I find this a bit similar to ISL 2011 C6 - see the beginning of the official solution given in the shortlist.

Suppose there are $a_1$ 0s followed by $b_1$ 1s followed by $a_2$ 0s and so on until we reach $b_k$ 1s and complete the loop. Suppose there are $m$ occurences of $00\dots11$ where there are $n-2$ zeroes. Observe that if $k = 1$, then we have $m = M$ and any string of length $n$ must appear exactly $M$ times, so done. Henceforth, we assume $k > 1$. For a statement $X$, define it's truth as $1_X$ where $1_X = 0$ if $X$ is false and $1$ otherwise. The point is to observe that the string $00\dots 11$ appears precisely when the string of zeroes contains at least $n-2$ zeroes and the following string of ones contains at least $2$ ones. This implies that \[m = \sum_{i} (1_{a_i \geqslant (n-2)} \cdot 1_{b_i \geqslant 2}) \]and similarily \[M = \sum_{i} (1_{a_i \geqslant (n-2)} \cdot 1_{b_{i-1} \geqslant 2})\]where the sum is over $i \in \mathbb{Z}/k\mathbb{Z}$ and we read indices modulo $k$. Because $1_X + 1_{X'} = 1$, we have \[m = \sum_{i} 1_{a_i \geqslant (n-2)} - \sum_{i} 1_{a_i \geqslant (n-2)} \cdot 1_{b_i = 1}\]and similarily \[M = \sum_{i} 1_{a_i \geqslant (n-2)} - \sum_{i} 1_{a_i \geqslant (n-2)} \cdot 1_{b_{i-1} = 1}\]Now the trick is to observe that $\sum_{i} 1_{a_i \geqslant (n-2)} \cdot 1_{b_i = 1}$ is simply counting the number of occurences of the string $0000\dots 10$ where there are $n-1$ zeroes, and similarily $\sum_{i} 1_{a_i \geqslant (n-2)} \cdot 1_{b_{i-1} = 1}$ is counting the number of occurences of the string $0100\dots 0$ (there are $n-1$ zeroes).

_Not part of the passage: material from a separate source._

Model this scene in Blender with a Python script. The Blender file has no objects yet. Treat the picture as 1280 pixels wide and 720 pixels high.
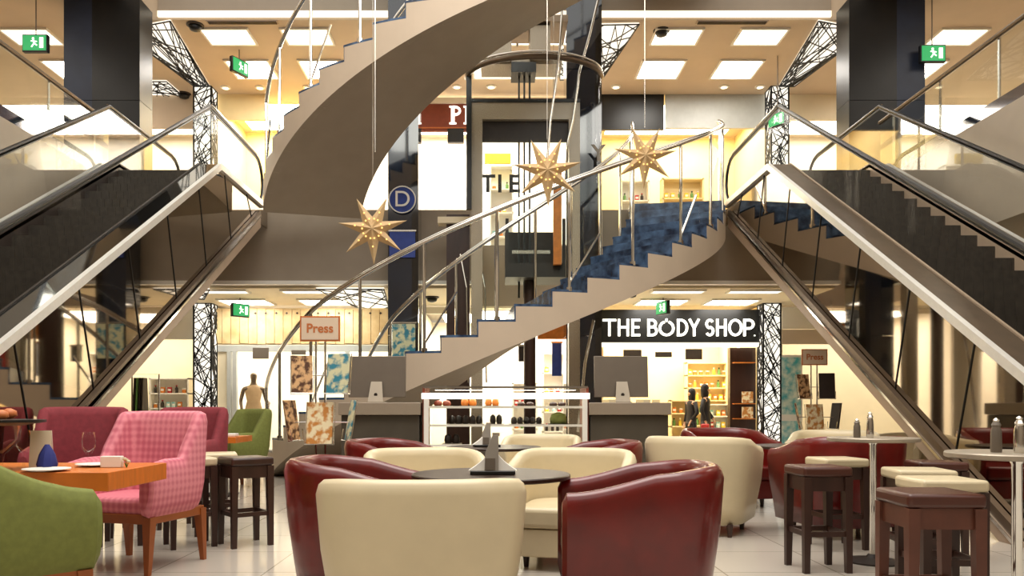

Denoting the counts of occurences of these strings by $X_1, X_2$ respectively, we obtain that $M-m = X_1-X_2$. Because $X_1-X_2 \leqslant M+(-m) = M-m$, equality must hold everywhere and we have $X_1 = M, X_2 = m$. In particular the string $0\dots010$ appears exactly $M$ times and we are done.